En el medio, el oficialismo incurre en contradicciones bastante burdas. Asegura que los kirchneristas son pocos y están aislados, pero al mismo tiempo denuncia que podrían desmoronar a un presidente. Afirma que el gobierno está firme y fuerte, pero teme el efecto de la protestas. La última es tal vez la más risible: asevera que la seguridad del presidente está en peligro, pero reduce en un tercio su custodia personal.
Si no se tratara de la principal autoridad del país, uno creería que es broma. Lo cierto es que el gobierno no parece tener muy claro en qué dirección va. Cuando le conviene, enlaza los piedrazos, las llamadas y las plazas con el kirchnerismo. Cuando no, infla el pecho y minimiza las críticas descalificando al emisor.
Justificar las represiones y defender la república
El futuro es incierto, pero está lleno de carros hidrantes. Al gobierno le sirve proclamar que sus adversarios son impulsivos y violentos. Le sirve y le gusta. A pesar de sus contradicciones, parte de la sociedad está dispuesta a comprar ese mensaje reduccionista: los que se oponen al gobierno buscan su caída; los otros, los que le facilitan la consecución de mayorías en el Congreso, son caballerosos defensores de la democracia.
Mientras tanto, el presidente procura estrechar filas con esos sectores.
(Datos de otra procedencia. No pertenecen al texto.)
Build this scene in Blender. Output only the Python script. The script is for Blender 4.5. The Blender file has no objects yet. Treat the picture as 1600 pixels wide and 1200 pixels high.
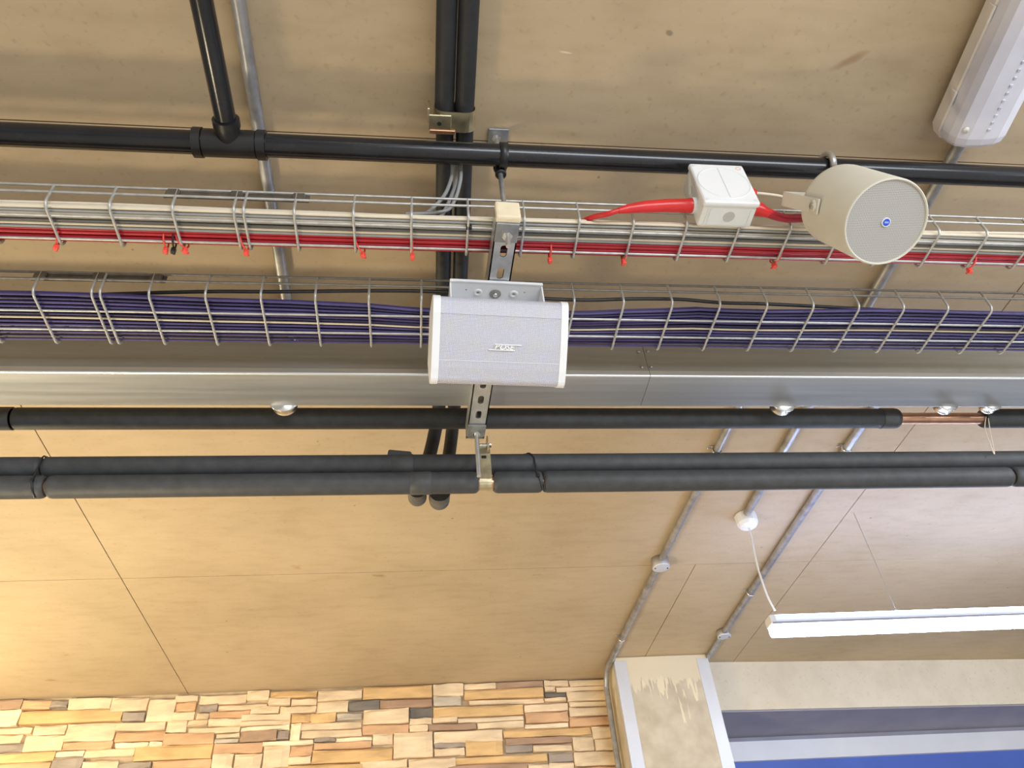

Son en definitiva los que le permiten reprimir los cortes de calle sin pagar costos. Desde Cresta Roja hasta la autopista Buenos Aires-La Plata, el debate de fondo después de cada represión siempre fue el mismo: la autoridad presidencial y la firmeza del gobierno contra los saboteadores de la república.
Las amenazas, los abucheos, las protestas, los cortes y el deseo de algunos de que el macrismo concluya su historia mañana mismo. Todo eso existe. Como existieron hasta ayer, en dirección contraria, los que soñaban con la caída de Cristina Kirchner. La política argentina tiene estos fanatismos. Están mal, son reprochables, pero no hay que darles mayor entidad que la que tienen. El problema, si se quiere, es determinar en qué medida es lícito que un gobierno cualquiera promueva la paranoia generalizada para fortalecer su imagen.